On August 24, 1988, a hearing was held on the State’s motion to apply defendant’s bond to the reimbursement order. Neither the State nor the defense presented any evidence. Defense counsel stated the defendant’s bond money had been provided by his parents. No objections were made to the order of recoupment, however, and defense counsel acknowledged the matter was at the discretion of the court. The court found no evidence had been submitted on the issue of the source of defendant’s bond. The court then ordered the money due the county for costs and the order of recoupment be taken from the defendant’s bond.

On appeal, the defendant questions the failure of the trial court to consider his ability to pay the costs of his defense. This court has previously held that when making an order of recoupment, the court must consider all the relevant factors: the affidavit and financial circumstances of the defendant, the time spent representing the defendant, the expenses reasonably incurred, the nature of the services provided, and the statutory limitations. (Ill.

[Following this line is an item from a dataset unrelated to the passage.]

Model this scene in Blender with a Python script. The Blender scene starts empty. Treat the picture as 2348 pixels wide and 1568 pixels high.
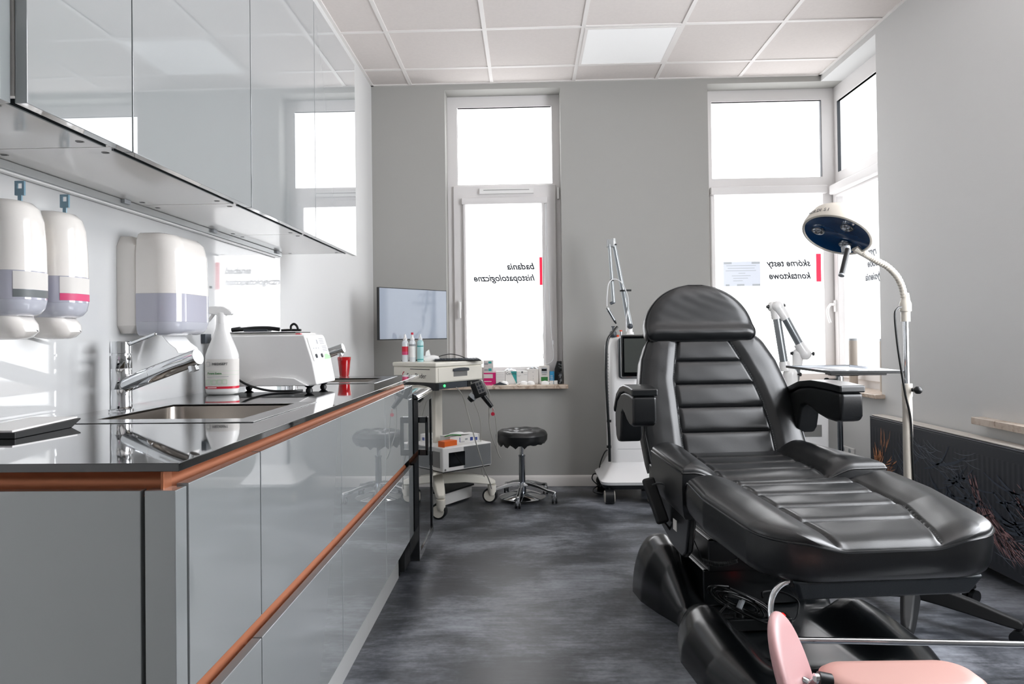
import bpy, bmesh, math, random
from mathutils import Vector, Matrix
random.seed(7)
PI = math.pi
S = bpy.context.scene
COL = S.collection

# ---------------------------------------------------------------- camera, world, exposure
IMG_W, IMG_H = 2348, 1568
FPX, PPX, PPY = 1596.81, 1155.18, 750.92
YAW, PITCH, ROLL = 0.0333, 0.0114, 0.0123
_c, _s = math.cos(ROLL), math.sin(ROLL)
_r0 = Vector((math.cos(YAW), math.sin(YAW), 0))
FWD = Vector((-math.sin(YAW)*math.cos(PITCH), math.cos(YAW)*math.cos(PITCH), math.sin(PITCH)))
_u0 = Vector((math.sin(YAW)*math.sin(PITCH), -math.cos(YAW)*math.sin(PITCH), math.cos(PITCH)))
RGT = _c*_r0 - _s*_u0
UPV = _s*_r0 + _c*_u0
EYE = Vector((0, 0, 1.10))
cam = bpy.data.cameras.new('camera')
camo = bpy.data.objects.new('camera', cam)
COL.objects.link(camo)
mw = Matrix.Identity(4)
for i in range(3):
    mw[i][0], mw[i][1], mw[i][2], mw[i][3] = RGT[i], UPV[i], -FWD[i], EYE[i]
camo.matrix_world = mw
cam.sensor_fit = 'HORIZONTAL'; cam.sensor_width = 36.0
cam.lens = FPX*36.0/IMG_W
cam.shift_x = (IMG_W/2-PPX)/IMG_W
cam.shift_y = (PPY-IMG_H/2)/IMG_W
cam.clip_start = 0.05
S.camera = camo

def at(px, py, Y):
    "point at depth Y (metres into the room) seen at that place of the photograph"
    d = FWD + RGT*((px-PPX)/FPX) - UPV*((py-PPY)/FPX)
    return EYE + d*(Y/d.y)

wd = bpy.data.worlds.new('world'); S.world = wd; wd.use_nodes = True
wd.node_tree.nodes['Background'].inputs[0].default_value = (0.9, 0.95, 1.0, 1)
wd.node_tree.nodes['Background'].inputs[1].default_value = 1.0
S.view_settings.view_transform = 'Standard'
S.view_settings.look = 'None'
S.view_settings.exposure = 0.44
S.view_settings.gamma = 1.0
WIN_E = 2.2          # brightness of the daylight coming through the frosted panes

# added fill: one unseen soft area lamp under the ceiling, behind the camera
def area(name, loc, size, size_y, power, rot, col=(1, 1, 1)):
    l = bpy.data.lights.new(name, 'AREA'); l.shape = 'RECTANGLE'; l.size = size; l.size_y = size_y
    l.energy = power; l.color = col
    o = bpy.data.objects.new(name, l); o.location = loc; o.rotation_euler = rot; COL.objects.link(o); return o
area('rear_fill_light', (0.55, -0.9, 2.93), 1.8, 1.8, 3, (0, 0, 0), (1.0, 0.98, 0.95))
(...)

Rev. Stat. 1985, ch. 38, par. 113 — 3.1.) The court must create a complete record that it considered the relevant factors. People v. Terry (1988), 170 Ill. App. 3d 484, 524 N.E.2d 685.

We have, on occasion, declined to apply the waiver rule to cases involving recoupment orders under section 113 — 3.1 of the Code of Criminal Procedure of 1963 (Ill. Rev. Stat. 1985, ch. 38, par. 113— 3.1). (E.g., People v. Brady (1988), 172 Ill. App. 3d 1079, 527 N.E.2d 590.) We did so to remedy what we perceived as confusion at the trial *956level concerning the rights of defendants, to emphasize and clarify the standards of recoupment orders, and to deal with the number of appeals raising this issue. This court has sufficiently set forth the requirements of a proper recoupment order, particularly in Brady and Terry. A careful reading of previous opinions makes clear that in declining to apply the waiver rule, this court was exercising its discretion, not creating a blanket rule involving all cases where recoupment is an issue. This court has not hesitated to apply the waiver rule where appropriate in reviewing recoupment orders. (See People v. Van Ostran (1988), 168 Ill. App. 3d 517, 522 N.E.2d 851.) It is solely within the discretion of the reviewing court to consider alleged errors not raised or presented at trial, even if such errors affect substantial rights. (People v. McCullum (1977), 66 Ill. 2d 306, 362 N.E.2d 307.) A nonjurisdictional issue, even one of a constitutional character, which has not been properly preserved for review will not be considered on appeal. People v. Pettigrew (1984), 123 Ill. App. 3d 649, 462 N.E.2d 1273.

The defendant here had two hearings at which he had the opportunity to object to the order of recoupment or to present any additional evidence to the court. Both defendant and defense counsel failed to appear at the first hearing. They essentially did nothing at the second hearing. Adequate notice of the hearing and its subject matter was given in both cases. It is an inappropriate use of judicial resources to permit a defendant who has been provided ample opportunity to present objections and evidence to the trial court to sit silently, do nothing, and then be allowed to raise matters on appeal which should have been presented to the trial court at the first recoupment hearing.

For this reason, the defendant has waived any error in the recoupment order by not raising any objections in the trial court. While we recognize the trial court here did not create a record indicating it had considered all relevant factors, we also note the defendant raised no objections to the order at the hearing. The defendant’s arguments concerning the recoupment order are waived and we affirm the decision of the circuit court.

Affirmed.

McCULLOUGH, Ed., and SPITZ, J., concur.